Tompis1995 wrote:Do you know anyone who could explain how the NES architecture works without using so much computer lingo I hardly understand?
Learning the NES architecture
is learning computer lingo.
Without knowing what the words mean, you'll never understand the documentation. Without understanding the documentation you will never now how to do anything on the NES - such as displaying a sprite.
If there are any words you don't understand, just ask. Tokumaru already underlined this twice.
Just to clarify a few of the most important ones used here:
PPU: This is just the name of the NES's video chip.
Register: Essentially these are ways to write values to the hardware. On the CPU the most important registers you are working with are of course A, X and Y, but the NES itself has hardware registers for chips such as the PPU, which are used to communicate with it, and tell it what to do. These individual registers are accessed by writing to specific addresses which are always the same.

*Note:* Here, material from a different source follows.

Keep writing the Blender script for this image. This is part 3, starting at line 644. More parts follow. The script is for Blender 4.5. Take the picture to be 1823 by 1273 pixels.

OAM: "Object Attribute Memory", like Tokumaru explained, this is really just 256 bytes of memory that describe every sprite displayed on an individual frame. "Object" is just the NES's name for hardware sprites.
DMA request: "DMA" is essentially just a way to copy a bunch of data from one place to another. On the NES, there is only one DMA, which has the job of copying data into the PPU's OAM table. When Toku talks about writing to addresses $0200, $0201, etc. that's just a copy of what you want in the PPU's OAM. A single write to the DMA register will make it copy all of this data into the OAM.
Vblank: Any time code is executing on the NES, the console might be in the processing of drawing a visible frame, as this takes time - almost the entire time between the start of two frames. Vblank refers to the short "empty" period between two visible frames in which the NES is actually not drawing anything. This is important, as it's the only time you have to communicate with the PPU during gameplay.
It is however not important during your initialization/reset routine, before you turn on rendering.
Interrupt: To simplify it, this is a routine that can be executed at any time while other code is running. Once the routine ends (with the "RTI" instruction), the code will resume executing where it was.
NMI: This is an interrupt that, in the case of the NES, is run once every frame, during the VBLANK period. So typically your "NMI handler" does the job of communicating with video memory. In this case we are using it to refresh data in our OAM table.